*TASK STATEMENT:* Note each line that includes the word "scene". Copy those lines.

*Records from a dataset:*
========

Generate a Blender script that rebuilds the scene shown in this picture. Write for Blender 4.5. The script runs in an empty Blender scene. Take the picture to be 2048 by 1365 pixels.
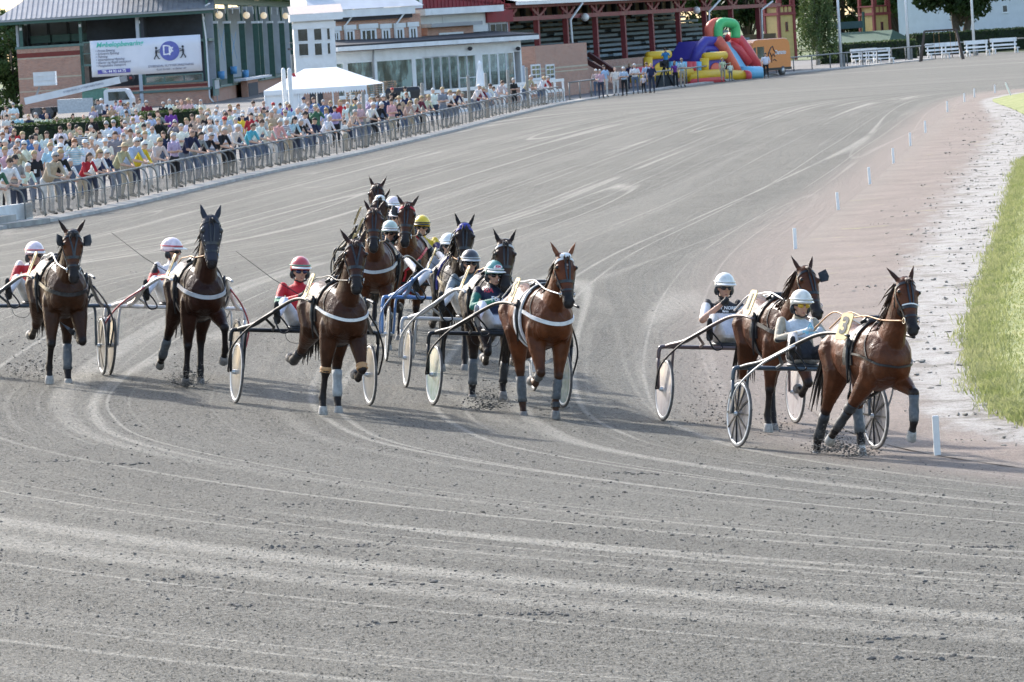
import bpy, bmesh, math, random
import numpy as np
from mathutils import Vector, Matrix, Quaternion
from mathutils.bvhtree import BVHTree
R=math.radians; V=Vector
random.seed(7); rng=np.random.default_rng(7)
SC=bpy.context.scene; COL=SC.collection
# ---------------------------------------------------------------- camera
FPX=11000.; CH=5.07; ROLL=.06; TILT=math.atan((682.5-55)/FPX)
_fw=V((0,math.cos(TILT),-math.sin(TILT))); _u0=V((0,math.sin(TILT),math.cos(TILT))); _r0=V((1,0,0))
_cr=math.cos(ROLL)*_r0-math.sin(ROLL)*_u0; _cu=math.sin(ROLL)*_r0+math.cos(ROLL)*_u0
cam=bpy.data.cameras.new('camera'); cob=bpy.data.objects.new('camera',cam); COL.objects.link(cob)
cob.matrix_world=Matrix(((_cr.x,_cu.x,-_fw.x,0),(_cr.y,_cu.y,-_fw.y,0),(_cr.z,_cu.z,-_fw.z,CH),(0,0,0,1)))
cam.sensor_width=36; cam.lens=FPX/2048*36; cam.clip_start=.5; cam.clip_end=6000
cam.dof.use_dof=True; cam.dof.focus_distance=67; cam.dof.aperture_fstop=20.0
SC.camera=cob
# ---------------------------------------------------------------- sky and sun
SUN_AZ=math.atan2(-.60,.80); SUN_EL=R(33)
w=bpy.data.worlds.new('World'); SC.world=w; w.use_nodes=True
nt=w.node_tree; sky=nt.nodes.new('ShaderNodeTexSky'); sky.sky_type='NISHITA'; sky.sun_disc=False
sky.sun_elevation=SUN_EL; sky.sun_rotation=SUN_AZ; sky.air_density=1.0; sky.dust_density=2.0; sky.ozone_density=1.0
nt.links.new(sky.outputs[0],nt.nodes['Background'].inputs[0]); nt.nodes['Background'].inputs[1].default_value=.15
sl=bpy.data.lights.new('sun','SUN'); sl.energy=2.6; sl.angle=R(2.6); sl.color=(1,.95,.88)
so=bpy.data.objects.new('sun',sl); COL.objects.link(so)
_sd=V((math.sin(SUN_AZ)*math.cos(SUN_EL),math.cos(SUN_AZ)*math.cos(SUN_EL),math.sin(SUN_EL)))
so.rotation_euler=_sd.to_track_quat('Z','Y').to_euler(); so.location=_sd*50
vs=SC.view_settings; vs.view_transform='Standard'; vs.look='None'; vs.exposure=1.4; vs.gamma=1; vs.use_curve_mapping=False
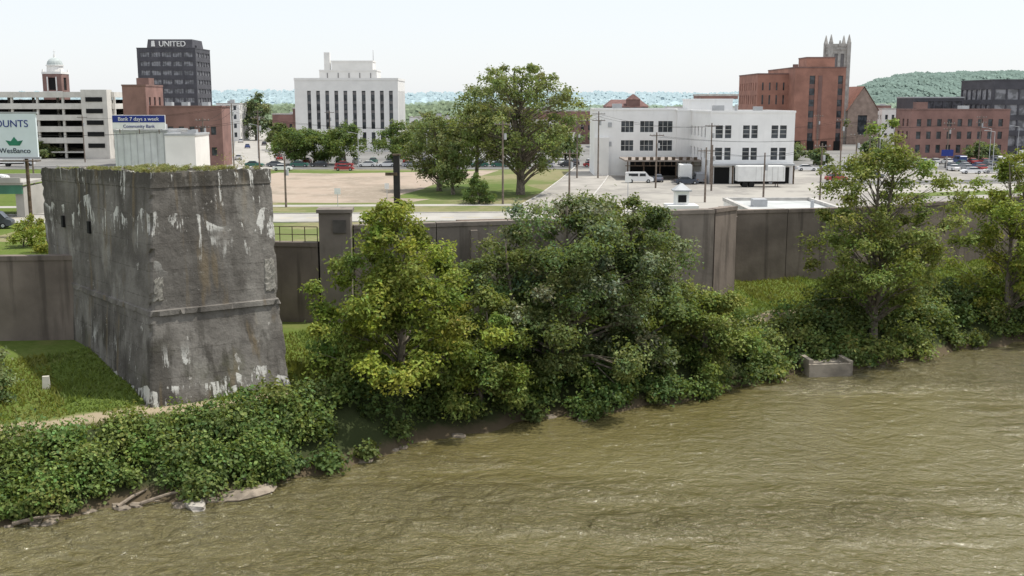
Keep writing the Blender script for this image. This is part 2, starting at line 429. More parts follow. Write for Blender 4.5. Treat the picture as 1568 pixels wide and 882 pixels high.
def assemble(name,leafV,leafC,wood,leafm=LEAF):
    V=[];F=[];k=0
    for v_,f_ in wood:
        V+=v_; F+=[tuple(k+i for i in f) for f in f_]; k+=len(v_)
    nw=len(V); nf=len(F)
    VV=np.concatenate([np.array(V,float).reshape(-1,3),leafV]); 
    LF=(np.arange(len(leafV)).reshape(-1,4)+nw)
    FF=np.concatenate([np.array(F,int).reshape(-1,4),LF])
    cc=np.concatenate([np.full((nw,3),.1),leafC])
    mi=np.concatenate([np.zeros(nf,int),np.ones(len(LF),int)])
    return mk(name,VV,FF,mi,[BARK,leafm],cc)
def tree(name,bx,by,top,prof,ncl,per,size,col,cr=(.9,1.6),trunk=.3,lean=(0,0),var=.25,tint=None,zb=None,leafm=LEAF,flat=.75,forks=1,edge=.5):
    z0=hgt(bx,by) if zb is None else zb; H=top-z0
    ts=[p[0] for p in prof]; rs=[p[1] for p in prof]
    wood=[];clumps=[]
    def ax(t,f=0): return Vector((bx+lean[0]*t+math.sin(t*5+bx)*.25+f*t*1.2,by+lean[1]*t+math.cos(t*4+by)*.25,z0+H*t))
    for f in range(forks):
        ff=(f-(forks-1)/2)*1.3
        T=[i/9*.92 for i in range(10)]
        pts=[ax(t,ff) for t in T]; pts[0].z-=.4
        wood.append(tubeq(pts,[trunk*(1-.88*t)*(1.35 if t==0 else 1) for t in T],8))
    w=np.interp(np.linspace(ts[0],1,60),ts,rs)**1.3+.15; w/=w.sum()
    for i in range(ncl):
        t=float(rng.choice(np.linspace(ts[0],1,60),p=w))+rng.uniform(-.01,.01)
        Rr=np.interp(t,ts,rs); a=rng.uniform(0,2*math.pi); r=Rr*rng.random()**edge
        r*=1+.18*math.sin(3*a+t*9+bx)
        ce=ax(min(t,1)); c=rng.uniform(*cr)*(0.65+.35*min(1,Rr/max(rs)+.2))
        p=Vector((ce.x+math.cos(a)*r,ce.y+math.sin(a)*r,ce.z-c*.3))
        clumps.append((p.x,p.y,p.z,c,c,c*flat))
        if i%2==0 or forks>1:
            tt=max(.05,t-.12-.25*r/max(H,1)); s=ax(tt,(rng.integers(forks)-(forks-1)/2)*1.3)
            mid=s.lerp(p,.5)+Vector((0,0,.08*r))
            rr=trunk*.34*(1-tt*.7)
            wood.append(tubeq([s,mid,p],[rr,rr*.6,rr*.18],5))
            for q in range(2):
                e=p+Vector(rng.normal(0,c*.5,3)); wood.append(tubeq([mid,e],[rr*.4,rr*.12],4))
    lv,lc=clumpleaves(clumps,per,size,col,var,tint=tint,zmin=.15 if zb is None else None)
    return assemble(name,lv,lc,wood,leafm)
# river trees
YG=(.245,.285,.05); DG=(.130,.172,.064); MG=(.165,.212,.055); OL=(.195,.235,.06)
tree('maple_tree',-6.9,65.2,14.3,[(.04,4.2),(.2,5.9),(.4,5.7),(.6,4.5),(.8,3.0),(.93,1.6),(1,.5)],130,430,.27,YG,(.6,1.35),.28,tint=((.17,.23,.05),.3),var=.3)
tree('silver_maple_tree',3.4,71.5,14.1,[(.03,5.2),(.2,6.2),(.45,6.0),(.7,5.2),(.88,3.8),(1,1.6)],125,440,.25,DG,(.75,1.55),.4,tint=((.21,.24,.15),.22),var=.32)
tree('silver_maple_tree',8.3,74.3,13.5,[(.03,5.0),(.2,5.4),(.45,4.9),(.7,4.0),(.88,2.8),(1,1.2)],100,440,.25,DG,(.75,1.5),.4,tint=((.22,.25,.155),.28),var=.32)
tree('silver_maple_tree',-.2,70.2,11.6,[(.05,3.4),(.3,4.2),(.6,3.6),(.85,2.2),(1,.9)],55,400,.25,(.145,.19,.065),(.7,1.3),.25,var=.3)
tree('box_elder_tree',13.6,75.4,7.9,[(.03,4.2),(.25,4.4),(.5,3.6),(.8,2.2),(1,.8)],55,420,.25,MG,(.7,1.2),.25,tint=((.23,.27,.075),.3),var=.3)
tree('box_elder_tree',-1.8,66.6,8.2,[(.03,3.9),(.3,4.1),(.6,3.1),(.85,1.7),(1,.8)],55,400,.25,MG,(.65,1.15),.2,tint=((.21,.26,.07),.3))
tree('sycamore_tree',28.9,84.3,18.9,[(.16,3.2),(.3,5.4),(.5,6.0),(.7,4.9),(.86,3.0),(1,.9)],130,260,.28,OL,(.55,1.25),.26,tint=((.24,.27,.08),.3),forks=2,var=.3)
tree('sycamore_tree',42.8,91.6,16.0,[(.12,3.8),(.3,5.2),(.55,5.8),(.8,3.6),(1,1.2)],100,260,.29,YG,(.65,1.3),.26,forks=2)
tree('sycamore_tree',52.5,98,16.5,[(.1,3.8),(.3,5.2),(.55,5.8),(.8,3.6),(1,1.2)],60,260,.32,OL,(.8,1.5),.26)
tree('willow_tree',-29.4,57.2,7.6,[(.1,1.6),(.4,2.6),(.7,2.3),(1,.8)],34,240,.22,(.18,.22,.10),(.5,.9),.15)
def bank(name,x0,x1,d0,d1,n,rr,per,size,col,tint=None,hm=.55):
    cl=[]
    for i in range(n):
        x=rng.uniform(x0,x1); dd=rng.uniform(d0,d1); y=float(shoreY(x))+dd/.86
        r=rng.uniform(*rr); cl.append((x,y,max(.1,float(hgt(x,y)))+r*hm*rng.uniform(.3,1.2),r,r,r*.8))
    lv,lc=clumpleaves(cl,per,size,col,.3,asp=.75,tint=tint,zmin=.12)
    return assemble(name,lv,lc,[])
bank('riverbank_shrubs',-46,-11.5,.4,4.3,220,(.45,1.4),400,.21,(.140,.205,.058),((.19,.25,.07),.3))
bank('riverbank_shrubs',-17,19,-.3,5.5,185,(.6,1.3),350,.23,(.105,.158,.048),((.16,.215,.065),.3))
bank('riverbank_shrubs',17,75,-.1,5.8,280,(.7,1.5),280,.26,(.13,.18,.055),((.20,.235,.07),.35))
bank('riverbank_shrubs',24,44,2.5,7,36,(1.1,2.0),380,.26,(.10,.145,.05))
bank('riverbank_shrubs',60,110,.4,6,110,(1.2,2.4),220,.35,(.13,.18,.055))
cl=[]
for i in range(110):
    u,w=rng.random(),rng.random()
    A,B,C_,D_=np.array([-20.3,60.7]),np.array([-14.8,65.3]),np.array([-25.6,76.6]),np.array([-31.2,72.6])
    p=(A*(1-u)+B*u)*(1-w)+(D_*(1-u)+C_*u)*w; r=rng.uniform(.12,.36)
    cl.append((p[0],p[1],16.05-.5*w,r,r,r*.55))
cl+= [(-17.3,65.5,16.5,.6,.5,.6),(-16.5,66.2,16.3,.5,.4,.5)]
lv,lc=clumpleaves(cl,60,.18,(.26,.26,.11),.3,asp=.22); assemble('pier_top_weeds',lv,lc,[])
# grass blades
n=120000
gx=rng.uniform(-52,75,n); gd=rng.uniform(5.0,17,n); gy=shoreY(gx)+gd/.86
keep=((gd<5.7)|(gd>7.3)|(rng.random(n)<.08)); gx,gy=gx[keep],gy[keep]; gz=hgt(gx,gy); n=len(gx)
an=rng.uniform(0,2*math.pi,n); hh=rng.uniform(.08,.22,n)*(1+.7*(np.sin(gx*.8)*np.sin(gy*.6)>.5)); ww=rng.uniform(.03,.07,n)
P=np.stack([gx,gy,gz],1); dx=np.stack([np.cos(an),np.sin(an),0*an],1)
ln=np.stack([rng.normal(0,.5,n),rng.normal(0,.5,n),np.ones(n)],1)*hh[:,None]
Vg=np.stack([P-dx*ww[:,None],P+dx*ww[:,None],P+ln+dx*.01,P+ln-dx*.01],1).reshape(-1,3)
gc=np.array([.15,.205,.048])*(1+rng.normal(0,.2,(n,1))); gc[:,0]*=1+.3*(np.sin(gx*.35+gy*.2)>0.2)
mk('grass',Vg,np.arange(4*n).reshape(-1,4),None,[LEAF],np.repeat(np.clip(gc,.02,.3),4,0))
ROCK=mat('river_rock',(.24,.20,.155),.9,.35,1.5,.6)
def rock(x,y,z,sx,sy,sz,m=ROCK,name='river_rock'):
    import bmesh
    bm=bmesh.new(); bmesh.ops.create_icosphere(bm,subdivisions=2,radius=1)
    s=R.random()*50
    for v_ in bm.verts:
        k=1+.45*mnoise.noise(v_.co*1.3+Vector((s,s,s))); v_.co*=k; v_.co.z=max(-.5,min(.6,v_.co.z))
        v_.co=Vector((v_.co.x*sx,v_.co.y*sy,v_.co.z*sz))
    me=bpy.data.meshes.new(name); bm.to_mesh(me); bm.free(); me.materials.append(m)
    o=bpy.data.objects.new(name,me); COL.objects.link(o); o.location=(x,y,z); o.rotation_euler=(0,0,R.random()*6)
for i in range(34):
    x=R.uniform(-28,40) if i>18 else R.uniform(-24,-6); y=float(shoreY(x))+R.uniform(-.3,.4); s=R.uniform(.12,.38)
    rock(x,y,.02,s*1.5,s,s*.6)
rock(-13.6,float(shoreY(-13.6))-.3,.08,1.5,.8,.34); rock(-15.9,float(shoreY(-15.9))-.2,.05,.9,.5,.35,mat('pale_rock',(.36,.33,.29),.9,.2,2,.5))
WOOD=mat('driftwood',(.22,.18,.14),.9,.3,4,.4)
for (x,ln_,a) in ((-18.6,2.6,.5),(-19.6,1.8,1.0),(-23.8,2.2,.1)):
    y=float(shoreY(x)); v_,f_=tubeq([(x,y-.3,.15),(x+ln_*.5*math.cos(a),y-.3+ln_*.5*math.sin(a),.4),(x+ln_*math.cos(a),y-.3+ln_*math.sin(a),.5)],[.11,.08,.04],7)
    mk('driftwood_log',v_,f_,None,[WOOD])
mb=MB(); CR=mat('outfall_concrete',(.27,.235,.19),.9,.3,1,.4)
mb.box(23.4,77.5,-.4,3.2,.3,1.35,CR,.12); mb.box(21.9,78.4,-.4,.35,2.0,1.65,CR,.12); mb.box(24.9,78.7,-.4,.35,2.0,1.5,CR,.12); mb.box(23.4,79.2,.2,3.4,1.4,.6,CR,.12)
mb.obj('concrete_outfall')
mb=MB(); mb.box(-27.0,60.8,float(hgt(-27,60.8))-.1,.45,.3,.85,mat('marker_stone',(.55,.52,.45),.8),.3,.8,.8); mb.obj('marker_post')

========

*TASK OUTPUT:*
Generate a Blender script that rebuilds the scene shown in this picture. Write for Blender 4.5. The script runs in an empty Blender scene. Take the picture to be 2048 by 1365 pixels.
SC=bpy.context.scene; COL=SC.collection